D’après les experts américains, l’industrie allemande est détruite à 40 % et sa remise en état normal ne demanderait que cinq ans ; or, à supposer que les Allemands ne soient désormais plus les propriétaires de cette puissance, dans cinq ans la puissance industrielle allemande sera rétablie à son potentiel normal. Elle se trouvera entre les mains des Anglo-Américains et partiellement des Français. Où en seront dans cinq ans les prétentions des Alliés à l’égard de l’Allemagne ? La Russie, qui s’est empressée de tout déménager d’Allemagne, a pris les devants. Les alliés anglo-américains peuvent encore accepter bien d’autres sacrifices ; ils détiennent le charbon, le minerai, les voies ferrées et fluviales les plus importantes et sont les grands maîtres du pétrole. Une remise partielle de ces richesses à un gouvernement allemand à leurs ordres, dans un avenir peut-être éloigné, — cinq ou dix ans, — serait une monnaie d’échange déterminante pour faire entrer la nouvelle Allemagne dans le bloc occidental, car l’Allemand, fier de sa culture, se sentira toujours plus attiré vers les Anglo-Américains que vers les Russes ou les Polonais, qu’il déteste cordialement.
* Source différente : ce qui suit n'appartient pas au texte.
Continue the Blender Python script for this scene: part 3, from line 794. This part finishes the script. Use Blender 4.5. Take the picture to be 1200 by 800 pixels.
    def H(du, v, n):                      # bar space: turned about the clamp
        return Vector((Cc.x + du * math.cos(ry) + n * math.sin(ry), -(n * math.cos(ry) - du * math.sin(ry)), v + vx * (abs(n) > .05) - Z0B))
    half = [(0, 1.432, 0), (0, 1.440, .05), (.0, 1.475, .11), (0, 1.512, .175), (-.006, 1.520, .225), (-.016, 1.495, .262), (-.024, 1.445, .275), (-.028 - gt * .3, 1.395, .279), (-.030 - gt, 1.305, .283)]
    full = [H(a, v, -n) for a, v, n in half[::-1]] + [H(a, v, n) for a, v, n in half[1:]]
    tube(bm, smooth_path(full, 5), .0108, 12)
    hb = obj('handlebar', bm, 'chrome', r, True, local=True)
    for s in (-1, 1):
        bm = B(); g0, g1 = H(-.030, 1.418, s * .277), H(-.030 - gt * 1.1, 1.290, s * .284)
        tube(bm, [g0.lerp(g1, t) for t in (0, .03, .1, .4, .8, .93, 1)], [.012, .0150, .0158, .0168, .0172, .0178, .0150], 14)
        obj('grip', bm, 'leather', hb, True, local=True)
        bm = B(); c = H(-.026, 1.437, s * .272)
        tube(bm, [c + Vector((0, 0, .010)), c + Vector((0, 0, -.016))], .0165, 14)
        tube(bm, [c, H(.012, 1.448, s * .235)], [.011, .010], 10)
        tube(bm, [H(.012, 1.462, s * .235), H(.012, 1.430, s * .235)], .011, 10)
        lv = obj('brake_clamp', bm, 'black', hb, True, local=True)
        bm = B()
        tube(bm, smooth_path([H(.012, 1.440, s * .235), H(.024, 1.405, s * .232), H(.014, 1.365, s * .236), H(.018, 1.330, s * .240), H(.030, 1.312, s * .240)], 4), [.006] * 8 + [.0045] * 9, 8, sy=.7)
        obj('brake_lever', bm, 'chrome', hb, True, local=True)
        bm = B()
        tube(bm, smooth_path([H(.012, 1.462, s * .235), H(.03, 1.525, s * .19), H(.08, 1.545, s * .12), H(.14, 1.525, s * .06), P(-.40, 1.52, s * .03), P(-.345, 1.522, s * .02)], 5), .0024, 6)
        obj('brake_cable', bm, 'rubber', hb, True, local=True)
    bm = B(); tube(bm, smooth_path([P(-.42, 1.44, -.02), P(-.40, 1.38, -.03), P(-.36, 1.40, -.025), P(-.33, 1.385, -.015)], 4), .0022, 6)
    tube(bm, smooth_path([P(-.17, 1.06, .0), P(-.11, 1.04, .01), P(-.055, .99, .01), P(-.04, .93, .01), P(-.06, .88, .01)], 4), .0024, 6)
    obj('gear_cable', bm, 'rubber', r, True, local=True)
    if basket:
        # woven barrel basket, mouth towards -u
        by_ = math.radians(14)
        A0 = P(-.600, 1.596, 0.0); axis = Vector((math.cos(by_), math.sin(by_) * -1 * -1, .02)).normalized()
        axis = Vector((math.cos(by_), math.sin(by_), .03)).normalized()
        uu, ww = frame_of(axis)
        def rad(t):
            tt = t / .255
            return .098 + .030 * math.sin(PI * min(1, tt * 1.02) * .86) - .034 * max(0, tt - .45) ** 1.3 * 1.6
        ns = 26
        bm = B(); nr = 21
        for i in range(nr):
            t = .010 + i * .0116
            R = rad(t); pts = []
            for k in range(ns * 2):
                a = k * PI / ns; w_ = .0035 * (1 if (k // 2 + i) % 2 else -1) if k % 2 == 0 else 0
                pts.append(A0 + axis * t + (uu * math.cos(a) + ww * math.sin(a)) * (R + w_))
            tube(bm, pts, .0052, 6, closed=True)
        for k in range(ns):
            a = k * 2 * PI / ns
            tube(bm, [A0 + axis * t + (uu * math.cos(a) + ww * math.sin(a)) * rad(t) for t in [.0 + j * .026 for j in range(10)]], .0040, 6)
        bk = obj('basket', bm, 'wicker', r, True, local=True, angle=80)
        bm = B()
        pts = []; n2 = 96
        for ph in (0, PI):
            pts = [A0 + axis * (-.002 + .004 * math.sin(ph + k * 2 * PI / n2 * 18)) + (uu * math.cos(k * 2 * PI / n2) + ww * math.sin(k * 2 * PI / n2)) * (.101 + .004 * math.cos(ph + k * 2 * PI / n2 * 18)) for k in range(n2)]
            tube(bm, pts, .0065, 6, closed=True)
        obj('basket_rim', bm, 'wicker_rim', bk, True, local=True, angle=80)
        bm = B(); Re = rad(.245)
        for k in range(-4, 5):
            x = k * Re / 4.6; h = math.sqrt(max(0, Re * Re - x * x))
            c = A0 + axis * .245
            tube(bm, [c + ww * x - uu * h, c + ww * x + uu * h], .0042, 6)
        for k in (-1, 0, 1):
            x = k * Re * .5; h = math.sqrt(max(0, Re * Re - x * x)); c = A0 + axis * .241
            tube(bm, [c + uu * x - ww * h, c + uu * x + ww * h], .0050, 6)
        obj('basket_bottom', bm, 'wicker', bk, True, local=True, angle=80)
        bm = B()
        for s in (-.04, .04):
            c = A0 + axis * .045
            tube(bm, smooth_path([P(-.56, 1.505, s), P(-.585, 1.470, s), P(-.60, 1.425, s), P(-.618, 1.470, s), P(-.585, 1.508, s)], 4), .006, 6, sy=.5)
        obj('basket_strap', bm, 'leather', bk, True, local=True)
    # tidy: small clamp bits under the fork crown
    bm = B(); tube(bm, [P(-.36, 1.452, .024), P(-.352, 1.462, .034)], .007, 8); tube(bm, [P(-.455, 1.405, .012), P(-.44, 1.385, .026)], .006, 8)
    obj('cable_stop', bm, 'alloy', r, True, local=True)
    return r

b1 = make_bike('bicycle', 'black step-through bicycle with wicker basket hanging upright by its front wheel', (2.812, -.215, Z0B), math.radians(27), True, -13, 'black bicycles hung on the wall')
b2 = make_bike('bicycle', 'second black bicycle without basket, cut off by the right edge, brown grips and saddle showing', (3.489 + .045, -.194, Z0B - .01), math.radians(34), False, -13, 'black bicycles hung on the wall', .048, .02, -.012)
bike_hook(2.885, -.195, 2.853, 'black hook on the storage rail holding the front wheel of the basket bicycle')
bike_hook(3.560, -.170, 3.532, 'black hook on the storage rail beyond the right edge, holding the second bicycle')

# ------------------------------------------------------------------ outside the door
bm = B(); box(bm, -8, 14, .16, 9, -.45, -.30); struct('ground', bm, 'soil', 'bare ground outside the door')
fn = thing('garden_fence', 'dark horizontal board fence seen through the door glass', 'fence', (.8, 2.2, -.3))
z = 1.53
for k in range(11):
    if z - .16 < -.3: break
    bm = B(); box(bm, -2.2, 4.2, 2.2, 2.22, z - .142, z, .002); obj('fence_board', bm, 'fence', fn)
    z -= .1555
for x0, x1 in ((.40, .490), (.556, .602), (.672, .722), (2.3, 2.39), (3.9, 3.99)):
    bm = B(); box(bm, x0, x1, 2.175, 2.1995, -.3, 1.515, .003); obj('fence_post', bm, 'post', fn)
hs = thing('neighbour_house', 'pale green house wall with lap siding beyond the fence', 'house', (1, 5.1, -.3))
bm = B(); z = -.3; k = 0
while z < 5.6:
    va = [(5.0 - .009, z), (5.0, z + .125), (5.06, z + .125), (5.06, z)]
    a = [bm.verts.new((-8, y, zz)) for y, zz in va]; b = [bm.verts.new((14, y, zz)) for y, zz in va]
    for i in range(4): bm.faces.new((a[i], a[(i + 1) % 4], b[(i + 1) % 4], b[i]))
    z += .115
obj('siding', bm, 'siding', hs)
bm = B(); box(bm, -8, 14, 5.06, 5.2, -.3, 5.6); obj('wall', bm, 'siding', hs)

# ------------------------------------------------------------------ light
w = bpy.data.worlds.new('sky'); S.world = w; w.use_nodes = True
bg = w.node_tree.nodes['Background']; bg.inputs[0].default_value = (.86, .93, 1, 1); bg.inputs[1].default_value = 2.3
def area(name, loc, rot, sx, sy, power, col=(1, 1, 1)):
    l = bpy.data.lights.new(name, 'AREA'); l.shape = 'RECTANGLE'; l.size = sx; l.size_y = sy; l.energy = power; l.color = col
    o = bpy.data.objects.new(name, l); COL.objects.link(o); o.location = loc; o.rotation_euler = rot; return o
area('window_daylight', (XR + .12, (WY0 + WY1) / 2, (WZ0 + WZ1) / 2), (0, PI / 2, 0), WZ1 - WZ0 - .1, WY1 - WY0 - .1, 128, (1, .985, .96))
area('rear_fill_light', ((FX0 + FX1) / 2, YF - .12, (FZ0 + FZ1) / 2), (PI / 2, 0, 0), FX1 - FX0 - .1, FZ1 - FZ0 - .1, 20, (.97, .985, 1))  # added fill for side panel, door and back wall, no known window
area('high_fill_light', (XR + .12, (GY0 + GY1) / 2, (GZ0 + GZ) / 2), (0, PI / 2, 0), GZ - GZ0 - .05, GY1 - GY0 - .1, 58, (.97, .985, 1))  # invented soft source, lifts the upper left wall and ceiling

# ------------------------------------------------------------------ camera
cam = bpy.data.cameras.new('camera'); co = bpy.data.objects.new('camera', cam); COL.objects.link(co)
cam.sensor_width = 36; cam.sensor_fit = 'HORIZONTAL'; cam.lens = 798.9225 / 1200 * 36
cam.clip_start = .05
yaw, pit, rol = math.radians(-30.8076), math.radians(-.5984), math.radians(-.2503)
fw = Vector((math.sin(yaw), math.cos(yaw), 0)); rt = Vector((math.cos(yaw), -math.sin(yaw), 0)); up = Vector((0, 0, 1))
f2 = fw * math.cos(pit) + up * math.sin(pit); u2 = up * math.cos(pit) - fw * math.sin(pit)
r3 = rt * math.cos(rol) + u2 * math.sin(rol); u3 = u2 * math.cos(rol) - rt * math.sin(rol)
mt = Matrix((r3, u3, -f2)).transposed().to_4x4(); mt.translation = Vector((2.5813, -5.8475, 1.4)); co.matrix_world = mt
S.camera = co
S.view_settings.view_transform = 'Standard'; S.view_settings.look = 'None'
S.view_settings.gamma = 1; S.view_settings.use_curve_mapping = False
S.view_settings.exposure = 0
Le communiqué final de la conférence fait croire que tous les problèmes n’ont pas été étudiés à fond. Ce n’est pas notre avis. Ils ont tous été étudiés, mais les solutions n’ont pu leur être données tant que l’affaire du Pacifique n’a pas été réglée. Les marchandages, l’ultimatum, les réserves chinoises, le départ de M, Song, tout cela indique que les intérêts sont très enchevêtrés et que des surprises seront réservées, car si les colonies italiennes n’ont fait l’objet d’aucune décision. la contre-partie se trouvera dans les bases du Pacifique détenues par le Japon et qui intéressent l’U.R.S.S. et l’Amérique au plus haut point.
Il était donc nécessaire de terminer au plus vite et la déclaration de guerre de l’U.R.S.S., que l’on veut nous présenter comme un pas vers la paix, a été surtout une prise de position afin d’avoir son mot à dire autour du tapis vert. Quant à la paix, c’est plus tard qu’on verra ce qu’elle y aura gagné. Les conditions proposées au Japon étaient le renoncement à toutes les conquêtes nippones depuis 1895, c’est-à-dire que le bénéfice de la guerre russo-japonaise de 1905 était remis en question. Or, les intentions soviétiques ne s’arrêtent pas là. La Mongolie extérieure, la Mandchourie, la Corée sont autant de questions que Staline n’a pas omis de soulever, mais qui sont aussi en contradiction avec le nationalisme de Tchang-Kai-Tchek, soutenu par les Américains. La Russie va donc pouvoir reprendre la politique traditionnelle de son impérialisme asiatique. En Europe elle semble avoir fait le plein et ne peut plus aller bien loin dans cette direction. Son intervention dans le Pacifique est le deuxième temps de la manoeuvre. Certains Américains ont été alarmés à l’idée que tant de G.I. auraient été sacrifiés pour permettre à un concurrent considérable de s’installer dans le Pacifique.
Le conflit armé entre le Japon et les États-Unis est en apparence terminé, mais les appétits impérialistes sont plus forts que jamais. Une guerre est finie, une autre commence. plus féroce parce que sournoise et secrète. Du choc des impérialismes russe et américain dépend le sort des peuples.